The U.S. Supreme Court ruled in 2012 that life without parole for crimes committed as juveniles violates the Eighth Amendment, which bars "excessive" bail, fines and "cruel and unusual punishments." Four years later, the high court heard Montgomery's case and made their earlier ruling retroactive -- finally giving Montgomery a shot at parole after 53 years.

The court ruled that juvenile offenders "must be given the opportunity to show their crime did not reflect irreparable corruption; and, if it did not, their hope for some years of life outside prison walls must be restored."

At his first two parole hearings -- in 2018 and 2019 -- he was denied release. At both hearings, two of the three board members voted to grant him his release from prison and one voted to keep him imprisoned. At the time, parole decisions had to be unanimous.

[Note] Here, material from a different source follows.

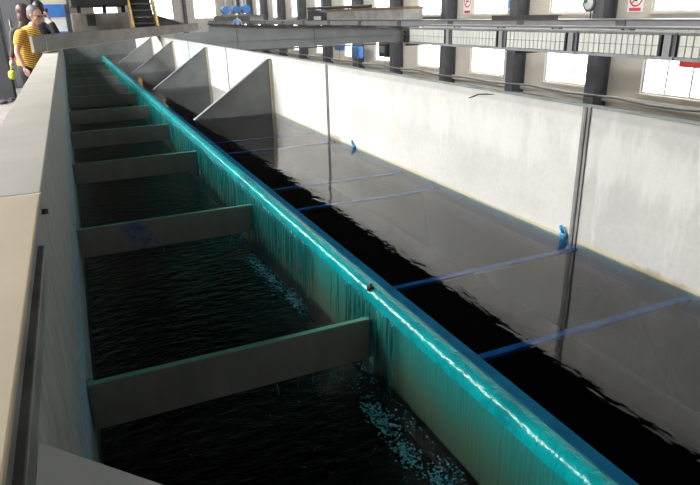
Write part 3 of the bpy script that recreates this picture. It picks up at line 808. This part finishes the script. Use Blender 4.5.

Earlier this year, however, Louisiana changed its law to require only a majority vote if an inmate meets certain conditions -- meaning Montgomery would be freed if he got another 2-1 vote in his favor.

The dissenting voter who voted against releasing Montgomery in 2019 said that he hadn't presented enough programs in prison. But Andrew Hundley, one of the people who was released as a result of Montgomery vs. Louisiana and director of the Louisiana Parole Project, said that Angola did not offer such programs for decades of his sentence.

"It was the most violent prison in America. There wasn't this idea of rehabilitation and that prisoners should take part in programming to rehabilitate themselves," he told The Atlantic. "That culture didn't exist and there weren't programs. You just woke up every day trying not to get killed."

Hundley added that he's felt like it's his "life's work" to get Montgomery and others like him out of prison.

"Henry was in prison 18 years before I was born. And I've been home five and a half years now."